Two other choreographers round out the list. The young David Lichine contributed four; Bronislava Nijinska, two. The Lichine works: Tchaikowsky’s Francesca da Rimini and La Pavillon, to Borodin’s music for strings, arranged by Antal Dorati. The others, produced in Europe, were so unsuccessful I could not bring them to America: Nocturne, a slight work utilising some of Mendelssohn’s Midsummer Night’s Dream music, and Les Imaginaires, to a score by George Auric.

The Nijinska works: The Hundred Kisses, to a commissioned score by Baron Frederic d’Erlanger; the Danses Slaves et Tsiganes, from the Dargomijhky opera Roussalka; and a revival of that great Stravinsky-Nijinska work, Les Noces, which, for practical reasons, I was able to give only at the Metropolitan Opera House, New York.

The following painters and designers collaborated on the scenery and costumes: Oliver Messel, Cecil Beaton, Etienne de Beaumont, Nathalie Gontcharova, Korovin, Pierre Hugo, Jean Lurçat, Albert Johnson, Irene Sharaff, Eugene Lourie, Raoul Dufy, André Masson, Joan Miro, Polunin, Chirico, José Maria Sert, Pruna, André Derain, Picasso, Bakst, Larionoff, Alexandre Benois, Nicholas Roerich, Mstislav Doboujinsky.

For the sake of the record, as the company recedes into the mists of time, let me list its chief personnel during this period: Leonide Massine, ballet-master and chief male dancer; Alexandra Danilova, Irina Baronova, Tamara Toumanova, Tatiana Riabouchinska, ballerinas; Lubov Tchernicheva, Olga Morosova, Nina Verchinina, Lubov Rostova, Tamara Grigorieva, Eugenia Delarova, Vera Zorina, Sono Osato, Leon Woizikovsky, David Lichine, Yurek Shabalevsky, Paul Petroff, André Eglevsky, and Roman Jasinsky, soloists; Serge Grigorieff, régisseur.

In our spreading of the gospel of ballet, emphasis was laid on the following: Ballet, repertoire, personnel. Since there were no “stars” whose names at the time carried any box-office weight or had any recognizable association, the concentration was on the “baby ballerinas,” Baronova, Toumanova, Riabouchinska, all of whom were young dancers of fine training and exceptional talents.

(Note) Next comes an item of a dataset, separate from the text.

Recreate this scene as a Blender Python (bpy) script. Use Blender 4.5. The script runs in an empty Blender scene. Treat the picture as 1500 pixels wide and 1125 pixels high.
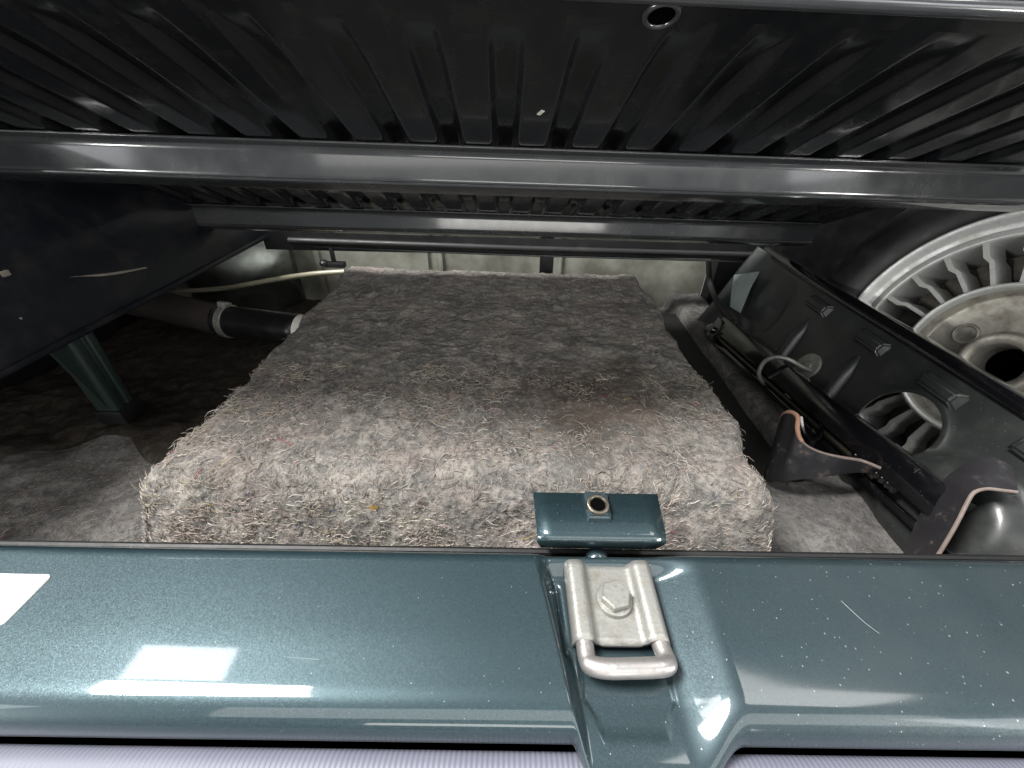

They grew as artists before our eyes. They also grew up. They had an unparalleled success. They also had their imperfections, but it was a satisfaction to watch their progress.

Ballet was by way of being established in America’s cultural and entertainment life by the end of the fourth de Basil season. On the financial side, that fourth season’s gross business passed the million dollar mark; artistically, deterioration had set in. With the feud between Massine and de Basil irreconcilable, there was no sound artistic policy possible, no authoritative direction. The situation was as if two rival directors would have stood on either side of the proscenium arch, one countermanding every order given by the other. The personnel of the company was lining up in support of one or the other; factionism was rampant. Performances suffered.

Massine, meanwhile realizing the hopelessness of the situation so far as he was concerned, cast about for possible interested backers in a balletic venture of his own, where he could exercise his own talents and authority. He succeeded in interesting a number of highly solvent ballet lovers, chief among whom was Julius Fleischmann, of Cincinnati.

Just what Fleischmann’s interest in ballet may have been, or what prompted it, I have not been able to determine. At any rate, it was a fresh, new interest. A man of culture and sensitivity, he was something of a dilettante and a cosmopolitan. When he was at home, it was on his estate in Cincinnati. His business interests, i.e., the sources that provided him with the means to pursue his artistic occupations, required no attention on his part.

Together with other persons of means and leisure, a corporation was formed under the name Universal Art. The corporation turned over the artistic direction, both in name and fact, to Massine, and he was on his own to choose the policy, the repertoire, and the personnel for a new company.